▶ _DATA SEGMENT_:

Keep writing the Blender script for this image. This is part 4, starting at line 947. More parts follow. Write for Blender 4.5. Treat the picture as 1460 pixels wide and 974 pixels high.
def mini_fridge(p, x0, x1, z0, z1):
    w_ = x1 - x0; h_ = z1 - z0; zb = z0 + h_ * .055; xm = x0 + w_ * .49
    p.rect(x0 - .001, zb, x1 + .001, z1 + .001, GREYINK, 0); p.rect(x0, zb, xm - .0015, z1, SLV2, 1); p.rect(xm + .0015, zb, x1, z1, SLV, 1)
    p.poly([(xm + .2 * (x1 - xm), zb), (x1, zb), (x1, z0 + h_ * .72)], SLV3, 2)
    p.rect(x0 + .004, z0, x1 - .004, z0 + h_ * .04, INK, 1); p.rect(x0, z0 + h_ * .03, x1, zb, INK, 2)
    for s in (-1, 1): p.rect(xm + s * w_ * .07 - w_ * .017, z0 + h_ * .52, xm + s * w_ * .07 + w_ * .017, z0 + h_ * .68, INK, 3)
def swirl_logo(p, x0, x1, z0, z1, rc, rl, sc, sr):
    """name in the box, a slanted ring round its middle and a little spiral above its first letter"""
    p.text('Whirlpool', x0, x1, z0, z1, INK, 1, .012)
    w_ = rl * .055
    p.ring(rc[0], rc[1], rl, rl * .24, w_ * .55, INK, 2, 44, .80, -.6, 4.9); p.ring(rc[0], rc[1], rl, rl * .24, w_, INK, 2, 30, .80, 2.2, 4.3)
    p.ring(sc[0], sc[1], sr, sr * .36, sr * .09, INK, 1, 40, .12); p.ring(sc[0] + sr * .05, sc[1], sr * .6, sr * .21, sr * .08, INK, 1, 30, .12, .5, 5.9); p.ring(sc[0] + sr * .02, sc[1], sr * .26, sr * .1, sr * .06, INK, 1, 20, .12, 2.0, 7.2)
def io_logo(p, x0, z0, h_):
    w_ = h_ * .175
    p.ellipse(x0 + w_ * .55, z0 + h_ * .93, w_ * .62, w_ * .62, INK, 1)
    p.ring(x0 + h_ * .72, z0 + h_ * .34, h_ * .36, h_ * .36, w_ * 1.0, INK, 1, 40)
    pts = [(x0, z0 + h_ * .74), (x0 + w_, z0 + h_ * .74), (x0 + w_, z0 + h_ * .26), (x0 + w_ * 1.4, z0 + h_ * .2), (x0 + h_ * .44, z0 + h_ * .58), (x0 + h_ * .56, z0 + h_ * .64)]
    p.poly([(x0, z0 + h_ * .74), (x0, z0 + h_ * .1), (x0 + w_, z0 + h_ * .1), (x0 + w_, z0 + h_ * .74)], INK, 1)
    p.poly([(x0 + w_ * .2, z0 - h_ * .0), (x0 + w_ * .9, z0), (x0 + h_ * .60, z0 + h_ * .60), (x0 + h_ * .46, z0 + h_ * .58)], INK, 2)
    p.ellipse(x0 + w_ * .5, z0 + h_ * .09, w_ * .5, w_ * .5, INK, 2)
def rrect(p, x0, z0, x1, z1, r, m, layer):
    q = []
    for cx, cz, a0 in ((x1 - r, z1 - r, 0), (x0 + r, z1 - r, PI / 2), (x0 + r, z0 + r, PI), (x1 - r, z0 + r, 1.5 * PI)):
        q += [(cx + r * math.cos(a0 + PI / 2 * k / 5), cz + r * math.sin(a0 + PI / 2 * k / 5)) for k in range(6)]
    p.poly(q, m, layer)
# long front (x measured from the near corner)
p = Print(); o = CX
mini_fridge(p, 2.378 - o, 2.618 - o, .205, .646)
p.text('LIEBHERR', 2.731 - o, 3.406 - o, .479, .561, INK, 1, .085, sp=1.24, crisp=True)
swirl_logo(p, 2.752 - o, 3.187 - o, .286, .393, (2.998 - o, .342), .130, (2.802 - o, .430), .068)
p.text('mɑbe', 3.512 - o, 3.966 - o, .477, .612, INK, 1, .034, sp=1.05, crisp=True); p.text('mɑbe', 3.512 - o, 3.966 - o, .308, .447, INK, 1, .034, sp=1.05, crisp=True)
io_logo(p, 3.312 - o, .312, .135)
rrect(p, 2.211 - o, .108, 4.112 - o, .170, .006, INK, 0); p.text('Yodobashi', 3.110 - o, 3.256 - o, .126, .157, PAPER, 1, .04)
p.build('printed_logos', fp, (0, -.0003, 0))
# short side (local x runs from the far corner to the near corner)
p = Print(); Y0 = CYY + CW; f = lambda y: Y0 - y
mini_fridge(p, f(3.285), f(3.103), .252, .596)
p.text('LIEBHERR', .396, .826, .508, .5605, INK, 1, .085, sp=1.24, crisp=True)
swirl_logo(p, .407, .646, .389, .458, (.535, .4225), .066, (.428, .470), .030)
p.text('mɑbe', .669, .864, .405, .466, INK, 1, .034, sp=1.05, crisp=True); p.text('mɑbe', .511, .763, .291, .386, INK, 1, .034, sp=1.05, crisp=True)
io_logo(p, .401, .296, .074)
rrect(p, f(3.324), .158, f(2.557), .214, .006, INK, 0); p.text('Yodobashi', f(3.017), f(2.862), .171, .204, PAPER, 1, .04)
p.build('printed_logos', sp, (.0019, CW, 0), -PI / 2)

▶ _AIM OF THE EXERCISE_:
Output the listing above exactly as it appears.

▶ _RESPONSE TO THE EXERCISE_:
Keep writing the Blender script for this image. This is part 4, starting at line 947. More parts follow. Write for Blender 4.5. Treat the picture as 1460 pixels wide and 974 pixels high.
def mini_fridge(p, x0, x1, z0, z1):
    w_ = x1 - x0; h_ = z1 - z0; zb = z0 + h_ * .055; xm = x0 + w_ * .49
    p.rect(x0 - .001, zb, x1 + .001, z1 + .001, GREYINK, 0); p.rect(x0, zb, xm - .0015, z1, SLV2, 1); p.rect(xm + .0015, zb, x1, z1, SLV, 1)
    p.poly([(xm + .2 * (x1 - xm), zb), (x1, zb), (x1, z0 + h_ * .72)], SLV3, 2)
    p.rect(x0 + .004, z0, x1 - .004, z0 + h_ * .04, INK, 1); p.rect(x0, z0 + h_ * .03, x1, zb, INK, 2)
    for s in (-1, 1): p.rect(xm + s * w_ * .07 - w_ * .017, z0 + h_ * .52, xm + s * w_ * .07 + w_ * .017, z0 + h_ * .68, INK, 3)
def swirl_logo(p, x0, x1, z0, z1, rc, rl, sc, sr):
    """name in the box, a slanted ring round its middle and a little spiral above its first letter"""
    p.text('Whirlpool', x0, x1, z0, z1, INK, 1, .012)
    w_ = rl * .055
    p.ring(rc[0], rc[1], rl, rl * .24, w_ * .55, INK, 2, 44, .80, -.6, 4.9); p.ring(rc[0], rc[1], rl, rl * .24, w_, INK, 2, 30, .80, 2.2, 4.3)
    p.ring(sc[0], sc[1], sr, sr * .36, sr * .09, INK, 1, 40, .12); p.ring(sc[0] + sr * .05, sc[1], sr * .6, sr * .21, sr * .08, INK, 1, 30, .12, .5, 5.9); p.ring(sc[0] + sr * .02, sc[1], sr * .26, sr * .1, sr * .06, INK, 1, 20, .12, 2.0, 7.2)
def io_logo(p, x0, z0, h_):
    w_ = h_ * .175
    p.ellipse(x0 + w_ * .55, z0 + h_ * .93, w_ * .62, w_ * .62, INK, 1)
    p.ring(x0 + h_ * .72, z0 + h_ * .34, h_ * .36, h_ * .36, w_ * 1.0, INK, 1, 40)
    pts = [(x0, z0 + h_ * .74), (x0 + w_, z0 + h_ * .74), (x0 + w_, z0 + h_ * .26), (x0 + w_ * 1.4, z0 + h_ * .2), (x0 + h_ * .44, z0 + h_ * .58), (x0 + h_ * .56, z0 + h_ * .64)]
    p.poly([(x0, z0 + h_ * .74), (x0, z0 + h_ * .1), (x0 + w_, z0 + h_ * .1), (x0 + w_, z0 + h_ * .74)], INK, 1)
    p.poly([(x0 + w_ * .2, z0 - h_ * .0), (x0 + w_ * .9, z0), (x0 + h_ * .60, z0 + h_ * .60), (x0 + h_ * .46, z0 + h_ * .58)], INK, 2)
    p.ellipse(x0 + w_ * .5, z0 + h_ * .09, w_ * .5, w_ * .5, INK, 2)
def rrect(p, x0, z0, x1, z1, r, m, layer):
    q = []
    for cx, cz, a0 in ((x1 - r, z1 - r, 0), (x0 + r, z1 - r, PI / 2), (x0 + r, z0 + r, PI), (x1 - r, z0 + r, 1.5 * PI)):
        q += [(cx + r * math.cos(a0 + PI / 2 * k / 5), cz + r * math.sin(a0 + PI / 2 * k / 5)) for k in range(6)]
    p.poly(q, m, layer)
# long front (x measured from the near corner)
p = Print(); o = CX
mini_fridge(p, 2.378 - o, 2.618 - o, .205, .646)
p.text('LIEBHERR', 2.731 - o, 3.406 - o, .479, .561, INK, 1, .085, sp=1.24, crisp=True)
swirl_logo(p, 2.752 - o, 3.187 - o, .286, .393, (2.998 - o, .342), .130, (2.802 - o, .430), .068)
p.text('mɑbe', 3.512 - o, 3.966 - o, .477, .612, INK, 1, .034, sp=1.05, crisp=True); p.text('mɑbe', 3.512 - o, 3.966 - o, .308, .447, INK, 1, .034, sp=1.05, crisp=True)
io_logo(p, 3.312 - o, .312, .135)
rrect(p, 2.211 - o, .108, 4.112 - o, .170, .006, INK, 0); p.text('Yodobashi', 3.110 - o, 3.256 - o, .126, .157, PAPER, 1, .04)
p.build('printed_logos', fp, (0, -.0003, 0))
# short side (local x runs from the far corner to the near corner)
p = Print(); Y0 = CYY + CW; f = lambda y: Y0 - y
mini_fridge(p, f(3.285), f(3.103), .252, .596)
p.text('LIEBHERR', .396, .826, .508, .5605, INK, 1, .085, sp=1.24, crisp=True)
swirl_logo(p, .407, .646, .389, .458, (.535, .4225), .066, (.428, .470), .030)
p.text('mɑbe', .669, .864, .405, .466, INK, 1, .034, sp=1.05, crisp=True); p.text('mɑbe', .511, .763, .291, .386, INK, 1, .034, sp=1.05, crisp=True)
io_logo(p, .401, .296, .074)
rrect(p, f(3.324), .158, f(2.557), .214, .006, INK, 0); p.text('Yodobashi', f(3.017), f(2.862), .171, .204, PAPER, 1, .04)
p.build('printed_logos', sp, (.0019, CW, 0), -PI / 2)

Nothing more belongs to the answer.